Some advocates of police reform are pointing to the experience in Camden, New Jersey as a possible national model. But there’s more to the Camden story than meets the eye. 

In 2013, Camden scrapped its existing police department, which was not only ineffective at fighting crime but was riddled with corruption.

The new department was a complete reboot: different training methods, more public accountability.

And the old police union contracts were tossed.

This last item may be more important than some reformers give it credit for:

[Camden’s] Union contracts had made it all but impossible for the city to run an effective police department. Generous sick time and family-leave provisions resulted in a dysfunctional department with an extraordinary high absentee rate. 
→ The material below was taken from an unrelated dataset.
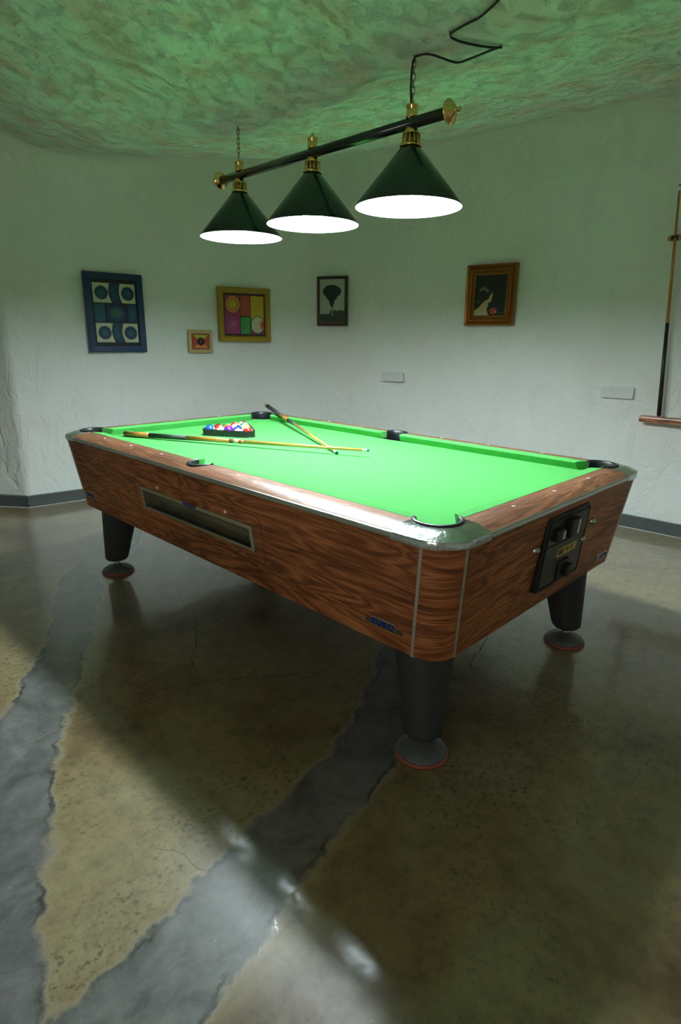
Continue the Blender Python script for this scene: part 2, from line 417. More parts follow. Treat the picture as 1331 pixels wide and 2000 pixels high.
def bump_at(x, y):
    p = Vector((x, y, 0.3)); return .030*mnoise.noise(p*1.3)+.016*mnoise.noise(p*3.7)+.006*mnoise.noise(p*11.0)
def wall_mesh(name, pts, lead=(), tail=()):
    # plaster wall whose top sweeps over into the ceiling; lead/tail only steer the end normals
    P = [Vector((p[0], p[1])) for p in list(lead)+list(pts)+list(tail)]
    out = []; keep = []
    for i, (a, b) in enumerate(zip(P[:-1], P[1:])):
        n = max(1, int((b-a).length/.05)) if len(lead) <= i < len(P)-1-len(tail) else 1
        for k in range(n): out.append(a.lerp(b, k/n)); keep.append(len(lead) <= i < len(P)-1-len(tail))
    out.append(P[-1]); keep.append(not tail)
    if tail: keep[[i for i, k in enumerate(keep) if k][-1]+1] = True
    rows = []; c0 = Vector((.4, 1.0))
    for i, p in enumerate(out):
        if not keep[i]: continue
        t = (out[min(i+1, len(out)-1)]-out[max(i-1, 0)]).normalized(); n = Vector((-t.y, t.x))
        if n.dot(c0-p) < 0: n = -n
        q0 = p+n*COVE; zc = float(ceil_base(np.float64(p.x), np.float64(p.y)))+bump_at(p.x, p.y)
        zt = zc-COVE; row = []
        prof = [(0.0, zt*k/46) for k in range(47)]+[(COVE*(1-math.cos(PI/2*k/14)), None) for k in range(1, 15)]
        for d, z in prof:
            x, y = p.x+n.x*d, p.y+n.y*d
            if z is None:
                c = float(ceil_base(np.float64(x), np.float64(y)))+bump_at(x, y); z = c-(COVE-math.sqrt(max(0, COVE**2-(COVE-d)**2)))
            f = 1-d/COVE
            q = Vector((p.x, p.y, z)); am = min(1.0, z/.35)*f
            amp = (.018*mnoise.noise(q*1.1)+.008*mnoise.noise(q*3.3)+.003*mnoise.noise(q*9.0)-.012)*am
            row.append((x+n.x*amp, y+n.y*amp, z+.0006*(1-f)))
        rows.append(row)
    mb = MB().grid(rows, smooth=True)
    return tag(mb.build(name, M_wall, recalc=False), kind='structure')
iw = 7*12+3
wall_mesh('wall_right', [(3.16, YMIN)]+[tuple(p) for p in W[:iw+1]], tail=[tuple(W[iw+1])])
wall_mesh('wall_left', [tuple(p) for p in W[iw:]]+[(.10, 4.02), (.06, 4.08), (0, 4.16), (-.06, 4.24)], lead=[tuple(W[iw-1])])
wall_mesh('wall_alcove', [(-.06, 4.24), (-.3, 4.54), (-1.1, 5.4), (XMIN, 5.4)])
wall_mesh('wall_front', [(XMIN, YMIN), (3.16, YMIN)])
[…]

According to the Times, “every day, nearly 30 percent of the force does not show up.” (This rate was at least triple the national average.) 

Contracts were also structured to goose officers’ salaries for simply going to work. A 10 percent bonus was given for working a night shift. A 4 percent bonus was given for working the day shift. Police received an 11 percent increase for working on “an anticrime patrol” or special tactical unit. 

Combined with generous fringe benefits, the average cost was $182,168 per officer. 

The contracts also insulated bad cops from accountability, making the old department both costly and corrupt.

Camden’s reforms aren’t without their critics. But the city took aggressive, innovative action when circumstances demanded it – up to and including holding the unions accountable.